I am a melamed and I want to succeed, and I am afraid of discipline problems and that perhaps my words will not go over the way they should. The shiur begins. Baruch Hashem, discipline is good, the talmidim are with me, attentive. I explain, make it tangible, invest my whole neshama so that everyone, down to the last talmid, should understand and come out happy and satisfied. Then I thank Hakadosh Baruch Hu for the successful shiur He enabled me to deliver.
Then comes the boom – the fist in the heart, literally. I feel the pain physically. The menahel calls me over, following a phone call he received from one of the parents. Of course they say it as nicely as possible, but the message is: You are not investing enough in the learning and the explanations.

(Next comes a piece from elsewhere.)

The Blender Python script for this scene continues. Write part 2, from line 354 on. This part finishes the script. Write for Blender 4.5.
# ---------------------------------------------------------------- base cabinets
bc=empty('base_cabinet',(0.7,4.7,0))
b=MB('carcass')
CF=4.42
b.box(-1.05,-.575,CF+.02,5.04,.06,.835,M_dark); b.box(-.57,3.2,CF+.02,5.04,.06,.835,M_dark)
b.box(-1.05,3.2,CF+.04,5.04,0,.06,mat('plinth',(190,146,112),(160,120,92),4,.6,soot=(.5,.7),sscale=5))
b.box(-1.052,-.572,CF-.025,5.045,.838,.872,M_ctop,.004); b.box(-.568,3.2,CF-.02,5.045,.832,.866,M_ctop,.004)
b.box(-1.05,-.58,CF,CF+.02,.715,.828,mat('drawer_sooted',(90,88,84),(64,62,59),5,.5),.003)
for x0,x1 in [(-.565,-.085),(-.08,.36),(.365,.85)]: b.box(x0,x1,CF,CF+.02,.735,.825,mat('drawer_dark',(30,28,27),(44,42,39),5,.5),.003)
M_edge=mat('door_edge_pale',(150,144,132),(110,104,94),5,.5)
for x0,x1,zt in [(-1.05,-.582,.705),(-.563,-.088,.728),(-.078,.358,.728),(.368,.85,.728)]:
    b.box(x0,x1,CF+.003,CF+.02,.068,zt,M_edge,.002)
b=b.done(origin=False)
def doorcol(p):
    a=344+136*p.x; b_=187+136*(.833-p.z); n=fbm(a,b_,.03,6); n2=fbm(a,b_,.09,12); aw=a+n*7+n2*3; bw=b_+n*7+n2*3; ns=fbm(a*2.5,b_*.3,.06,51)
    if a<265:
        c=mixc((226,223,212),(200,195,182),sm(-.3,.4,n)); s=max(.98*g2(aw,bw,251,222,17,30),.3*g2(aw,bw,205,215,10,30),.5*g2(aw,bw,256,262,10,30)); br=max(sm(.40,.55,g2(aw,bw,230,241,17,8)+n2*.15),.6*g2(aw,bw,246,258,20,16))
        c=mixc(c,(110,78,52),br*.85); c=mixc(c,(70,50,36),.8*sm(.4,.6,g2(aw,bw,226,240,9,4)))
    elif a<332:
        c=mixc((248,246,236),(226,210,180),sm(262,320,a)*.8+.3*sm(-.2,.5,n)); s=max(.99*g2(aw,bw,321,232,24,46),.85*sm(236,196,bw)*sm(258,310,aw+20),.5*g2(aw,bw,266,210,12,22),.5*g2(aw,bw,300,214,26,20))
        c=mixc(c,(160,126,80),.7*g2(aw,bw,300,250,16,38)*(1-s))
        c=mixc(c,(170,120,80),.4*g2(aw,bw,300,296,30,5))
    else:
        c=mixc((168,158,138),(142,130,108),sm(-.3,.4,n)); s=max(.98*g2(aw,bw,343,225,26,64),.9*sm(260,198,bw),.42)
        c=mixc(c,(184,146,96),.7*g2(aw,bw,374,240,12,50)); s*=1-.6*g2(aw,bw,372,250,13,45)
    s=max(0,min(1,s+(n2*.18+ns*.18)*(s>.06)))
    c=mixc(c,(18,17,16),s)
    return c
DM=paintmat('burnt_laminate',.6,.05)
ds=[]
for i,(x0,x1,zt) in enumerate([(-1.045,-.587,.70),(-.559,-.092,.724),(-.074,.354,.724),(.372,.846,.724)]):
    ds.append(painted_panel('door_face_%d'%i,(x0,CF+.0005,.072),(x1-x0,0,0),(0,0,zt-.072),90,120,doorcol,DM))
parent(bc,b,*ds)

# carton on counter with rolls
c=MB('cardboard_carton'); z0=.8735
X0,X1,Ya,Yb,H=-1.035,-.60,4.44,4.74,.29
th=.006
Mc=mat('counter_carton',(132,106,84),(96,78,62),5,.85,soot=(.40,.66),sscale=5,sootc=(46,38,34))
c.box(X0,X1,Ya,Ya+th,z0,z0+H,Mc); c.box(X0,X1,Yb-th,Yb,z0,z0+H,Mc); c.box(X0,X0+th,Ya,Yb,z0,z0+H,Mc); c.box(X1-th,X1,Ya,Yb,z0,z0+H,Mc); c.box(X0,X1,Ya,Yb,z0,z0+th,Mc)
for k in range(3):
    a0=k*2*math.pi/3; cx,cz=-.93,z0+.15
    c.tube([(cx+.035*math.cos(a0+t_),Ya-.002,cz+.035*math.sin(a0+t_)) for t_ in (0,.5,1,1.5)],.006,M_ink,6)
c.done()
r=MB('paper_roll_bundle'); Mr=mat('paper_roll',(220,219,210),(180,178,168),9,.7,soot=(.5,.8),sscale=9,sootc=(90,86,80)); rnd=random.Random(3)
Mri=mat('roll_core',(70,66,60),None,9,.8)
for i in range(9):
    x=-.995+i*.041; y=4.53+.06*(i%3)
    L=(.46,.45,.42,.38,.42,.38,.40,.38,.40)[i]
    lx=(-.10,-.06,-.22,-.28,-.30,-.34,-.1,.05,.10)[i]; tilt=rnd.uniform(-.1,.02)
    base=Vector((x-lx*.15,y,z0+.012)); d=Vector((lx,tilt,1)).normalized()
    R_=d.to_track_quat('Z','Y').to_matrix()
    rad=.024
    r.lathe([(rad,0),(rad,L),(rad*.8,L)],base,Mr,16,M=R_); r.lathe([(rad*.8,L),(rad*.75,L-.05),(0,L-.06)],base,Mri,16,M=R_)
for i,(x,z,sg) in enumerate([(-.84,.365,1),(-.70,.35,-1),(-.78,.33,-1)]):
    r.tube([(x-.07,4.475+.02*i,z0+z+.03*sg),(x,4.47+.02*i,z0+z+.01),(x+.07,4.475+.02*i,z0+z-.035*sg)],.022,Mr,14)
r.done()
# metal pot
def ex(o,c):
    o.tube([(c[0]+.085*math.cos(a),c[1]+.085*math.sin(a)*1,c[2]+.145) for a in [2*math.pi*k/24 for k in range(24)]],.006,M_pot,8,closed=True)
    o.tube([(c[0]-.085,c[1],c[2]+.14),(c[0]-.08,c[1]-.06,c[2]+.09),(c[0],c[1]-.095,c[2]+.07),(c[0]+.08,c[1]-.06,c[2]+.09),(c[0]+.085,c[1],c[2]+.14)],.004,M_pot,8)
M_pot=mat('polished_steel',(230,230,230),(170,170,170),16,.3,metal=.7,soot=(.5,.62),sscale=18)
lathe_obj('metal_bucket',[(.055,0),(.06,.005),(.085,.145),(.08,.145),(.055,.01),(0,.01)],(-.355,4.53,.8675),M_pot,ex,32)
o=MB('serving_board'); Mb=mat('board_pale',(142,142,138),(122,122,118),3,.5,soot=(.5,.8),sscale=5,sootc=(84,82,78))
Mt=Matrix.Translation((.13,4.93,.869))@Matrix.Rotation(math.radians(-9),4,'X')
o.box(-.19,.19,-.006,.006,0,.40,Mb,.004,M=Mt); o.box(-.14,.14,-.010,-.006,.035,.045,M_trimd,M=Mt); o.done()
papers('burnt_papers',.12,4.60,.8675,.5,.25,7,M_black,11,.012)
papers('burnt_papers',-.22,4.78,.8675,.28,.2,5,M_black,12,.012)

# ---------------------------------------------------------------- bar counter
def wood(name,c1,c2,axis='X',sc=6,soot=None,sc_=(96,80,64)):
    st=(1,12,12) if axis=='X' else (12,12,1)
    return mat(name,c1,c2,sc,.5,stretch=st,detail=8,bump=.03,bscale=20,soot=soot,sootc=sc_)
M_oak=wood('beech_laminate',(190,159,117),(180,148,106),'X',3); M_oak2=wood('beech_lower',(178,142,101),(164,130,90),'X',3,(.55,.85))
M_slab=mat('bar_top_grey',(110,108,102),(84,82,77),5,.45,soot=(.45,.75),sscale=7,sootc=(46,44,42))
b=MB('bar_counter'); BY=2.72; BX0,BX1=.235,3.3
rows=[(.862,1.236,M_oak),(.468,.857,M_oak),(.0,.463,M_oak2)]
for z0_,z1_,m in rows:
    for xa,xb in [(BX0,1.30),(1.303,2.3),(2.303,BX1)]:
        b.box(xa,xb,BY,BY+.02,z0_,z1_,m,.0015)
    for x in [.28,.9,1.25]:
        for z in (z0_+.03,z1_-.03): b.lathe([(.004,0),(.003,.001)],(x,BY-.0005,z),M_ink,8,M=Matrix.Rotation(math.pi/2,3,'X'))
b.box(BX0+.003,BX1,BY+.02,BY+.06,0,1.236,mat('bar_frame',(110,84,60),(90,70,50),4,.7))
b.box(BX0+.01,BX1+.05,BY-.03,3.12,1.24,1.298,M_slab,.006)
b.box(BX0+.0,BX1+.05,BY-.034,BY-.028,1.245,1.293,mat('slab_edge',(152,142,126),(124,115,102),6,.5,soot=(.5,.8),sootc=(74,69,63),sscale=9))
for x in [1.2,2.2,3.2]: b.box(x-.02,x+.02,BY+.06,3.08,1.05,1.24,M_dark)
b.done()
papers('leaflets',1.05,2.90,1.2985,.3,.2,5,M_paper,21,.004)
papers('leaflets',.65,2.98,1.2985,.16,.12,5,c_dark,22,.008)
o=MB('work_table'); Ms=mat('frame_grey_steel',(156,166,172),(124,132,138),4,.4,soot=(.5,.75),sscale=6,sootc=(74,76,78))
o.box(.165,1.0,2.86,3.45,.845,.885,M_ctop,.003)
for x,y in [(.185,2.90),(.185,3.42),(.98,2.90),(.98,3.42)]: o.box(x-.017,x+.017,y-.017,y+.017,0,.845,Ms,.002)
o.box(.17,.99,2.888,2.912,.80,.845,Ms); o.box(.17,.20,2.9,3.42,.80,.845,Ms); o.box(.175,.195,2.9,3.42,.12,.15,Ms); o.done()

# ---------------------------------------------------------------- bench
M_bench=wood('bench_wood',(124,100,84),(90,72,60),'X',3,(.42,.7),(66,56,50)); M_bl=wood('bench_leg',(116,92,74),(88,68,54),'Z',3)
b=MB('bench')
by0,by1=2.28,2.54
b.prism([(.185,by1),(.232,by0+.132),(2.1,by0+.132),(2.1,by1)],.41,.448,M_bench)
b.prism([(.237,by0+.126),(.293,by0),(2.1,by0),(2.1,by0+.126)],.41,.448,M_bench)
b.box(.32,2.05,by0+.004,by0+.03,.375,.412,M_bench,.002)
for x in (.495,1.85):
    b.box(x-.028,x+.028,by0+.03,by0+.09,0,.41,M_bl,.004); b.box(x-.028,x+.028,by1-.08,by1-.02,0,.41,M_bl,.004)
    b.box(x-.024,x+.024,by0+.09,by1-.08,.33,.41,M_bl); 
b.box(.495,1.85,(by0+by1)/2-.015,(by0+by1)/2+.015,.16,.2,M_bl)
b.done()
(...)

It hurts; it hurts a lot. Because only Hakadosh Baruch Hu knows how much I’ve invested, and how the shiur was given over in the clearest and best way possible. What can I do when there are children with various learning disabilities, who do not grasp the material despite a melamed’s best intentions and purest desire?
There were times when I thought of leaving, that perhaps I’m not suited to be a melamed – until I discovered the Hashgachah Pratis magazine, which changed my whole outlook.
Now when I hear negative feedback, the first minute it certainly hurts, but the second minute I say to myself, This too is hashgachah pratis. Hakadosh Baruch Hu wants you to lower your head a little, to work on your gaavah a little.
I hear another unpleasant reaction, and again I take it hard at first, and then immediately remember a story I had read in the magazine and say to myself, It’s min haShamayim. That’s what Hakadosh Baruch Hu wanted. Accept it with love.
In general, my talmidim know that if they behave well, then at the end of the day there will be a story of hashgachah pratis. They wait for this, and they know that I won’t be able to refuse their request, for I have in my arsenal a tremendous collection of stories that I’ve read. They are mischazeik together with me, and they add their own nice anecdotes of hashgachah pratis that they’ve experienced.